Using Decision Trees and Soft Labeling to Filter Mislabeled Data

Abstract

In this paper we present a new noise filtering method, called soft decision tree noise filter (SDTNF), to identify and remove mislabeled data items in a data set. In this method, a sequence of decision trees are built from a data set, in which each data item is assigned a soft class label (in the form of a class probability vector). A modified decision tree algorithm is applied to adjust the soft class labeling during the tree building process. After each decision tree is built, the soft class label of each item in the data set is adjusted using the decision tree’s predictions as the learning targets. In the next iteration, a new decision tree is built from a data set with the updated soft class labels. This tree building process repeats iteratively until the data set labeling converges. This procedure provides a mechanism to gradually modify and correct mislabeled items. It is applied in SDTNF as a filtering method by identifying data items whose classes have been relabeled by decision trees as mislabeled data. The performance of SDTNF is evaluated using 16 data sets drawn from the UCI data repository. The results show that it is capable of identifying a substantial amount of noise for most of the tested data sets and significantly improving performance of nearest neighbor classifiers at a wide range of noise levels.

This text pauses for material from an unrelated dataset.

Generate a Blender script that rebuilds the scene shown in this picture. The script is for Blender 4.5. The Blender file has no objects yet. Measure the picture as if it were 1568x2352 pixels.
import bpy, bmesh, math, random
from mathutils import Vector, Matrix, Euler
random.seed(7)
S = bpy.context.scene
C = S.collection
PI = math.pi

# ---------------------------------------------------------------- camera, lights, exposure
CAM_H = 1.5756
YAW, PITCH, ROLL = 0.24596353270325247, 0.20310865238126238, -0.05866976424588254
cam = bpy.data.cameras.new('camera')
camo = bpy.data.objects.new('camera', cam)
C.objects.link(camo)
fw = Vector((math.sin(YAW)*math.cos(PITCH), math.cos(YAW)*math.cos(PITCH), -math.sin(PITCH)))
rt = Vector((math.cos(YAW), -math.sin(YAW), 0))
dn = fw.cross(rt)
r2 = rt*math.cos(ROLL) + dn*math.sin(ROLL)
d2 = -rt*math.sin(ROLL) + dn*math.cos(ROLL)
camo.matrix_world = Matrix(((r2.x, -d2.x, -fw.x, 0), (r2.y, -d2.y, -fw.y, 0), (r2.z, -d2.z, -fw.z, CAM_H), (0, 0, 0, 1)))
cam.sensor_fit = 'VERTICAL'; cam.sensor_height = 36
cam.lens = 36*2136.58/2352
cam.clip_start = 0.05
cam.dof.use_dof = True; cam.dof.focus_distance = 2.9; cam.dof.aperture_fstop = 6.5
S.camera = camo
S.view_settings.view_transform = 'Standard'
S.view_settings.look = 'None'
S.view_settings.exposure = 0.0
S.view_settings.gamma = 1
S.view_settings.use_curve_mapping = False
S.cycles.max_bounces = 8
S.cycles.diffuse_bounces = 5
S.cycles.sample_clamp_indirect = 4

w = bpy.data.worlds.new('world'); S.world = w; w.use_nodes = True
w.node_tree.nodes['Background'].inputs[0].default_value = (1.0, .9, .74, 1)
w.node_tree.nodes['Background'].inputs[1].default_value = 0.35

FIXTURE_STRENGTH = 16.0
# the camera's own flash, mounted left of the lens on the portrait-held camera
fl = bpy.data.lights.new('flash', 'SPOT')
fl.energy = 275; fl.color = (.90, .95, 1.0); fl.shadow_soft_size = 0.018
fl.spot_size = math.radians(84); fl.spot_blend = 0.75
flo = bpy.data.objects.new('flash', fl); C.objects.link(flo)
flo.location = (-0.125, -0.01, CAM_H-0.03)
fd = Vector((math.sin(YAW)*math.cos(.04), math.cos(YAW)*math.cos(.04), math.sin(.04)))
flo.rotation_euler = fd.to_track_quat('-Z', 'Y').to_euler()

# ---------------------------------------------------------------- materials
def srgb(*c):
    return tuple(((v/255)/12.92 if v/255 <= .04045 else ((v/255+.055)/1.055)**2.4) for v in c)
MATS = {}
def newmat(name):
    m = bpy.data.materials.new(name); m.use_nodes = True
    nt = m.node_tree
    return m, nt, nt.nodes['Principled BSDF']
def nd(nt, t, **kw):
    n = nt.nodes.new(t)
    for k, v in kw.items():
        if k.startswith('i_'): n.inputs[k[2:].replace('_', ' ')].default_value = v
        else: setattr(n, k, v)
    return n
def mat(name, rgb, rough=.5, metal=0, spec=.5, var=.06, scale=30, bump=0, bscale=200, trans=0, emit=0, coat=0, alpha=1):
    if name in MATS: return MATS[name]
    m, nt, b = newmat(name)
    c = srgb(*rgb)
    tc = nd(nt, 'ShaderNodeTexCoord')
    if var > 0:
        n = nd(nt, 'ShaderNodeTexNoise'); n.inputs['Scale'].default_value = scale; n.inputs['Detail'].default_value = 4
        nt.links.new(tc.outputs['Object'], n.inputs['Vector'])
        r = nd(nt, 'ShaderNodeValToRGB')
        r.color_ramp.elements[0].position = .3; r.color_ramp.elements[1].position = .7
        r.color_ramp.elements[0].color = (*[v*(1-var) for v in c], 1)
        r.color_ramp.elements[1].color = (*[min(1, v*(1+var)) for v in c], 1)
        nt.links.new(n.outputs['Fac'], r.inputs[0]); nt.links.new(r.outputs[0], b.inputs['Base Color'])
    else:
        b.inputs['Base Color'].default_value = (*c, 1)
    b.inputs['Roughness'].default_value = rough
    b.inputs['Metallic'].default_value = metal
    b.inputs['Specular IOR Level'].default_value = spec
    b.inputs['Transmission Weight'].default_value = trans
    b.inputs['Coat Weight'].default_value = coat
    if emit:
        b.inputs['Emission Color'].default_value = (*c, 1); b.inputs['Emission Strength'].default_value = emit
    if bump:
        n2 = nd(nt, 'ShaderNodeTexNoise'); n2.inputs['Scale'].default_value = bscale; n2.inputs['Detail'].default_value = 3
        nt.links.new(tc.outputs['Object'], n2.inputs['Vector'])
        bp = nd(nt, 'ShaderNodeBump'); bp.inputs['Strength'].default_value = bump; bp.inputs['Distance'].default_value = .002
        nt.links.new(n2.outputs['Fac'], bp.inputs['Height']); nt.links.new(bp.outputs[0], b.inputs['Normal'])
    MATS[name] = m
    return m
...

We also compare SDTNF to the consensus and majority voting methods proposed by Brodley and Friedl [1996, 1999] for noise filtering. The results show SDTNF has a more efficient and balanced filtering capability than these two methods in terms of filtering mislabeled data and keeping non-mislabeled data. The results also show that the filtering capability of SDTNF can significantly improve the performance of nearest neighbor classifiers, especially at high noise levels. At a noise level of 40%, the improvement on the accuracy of nearest neighbor classifiers is 13.1% by the consensus voting method and 18.7% by the majority voting method, while SDTNF is able to achieve an improvement by 31.3%.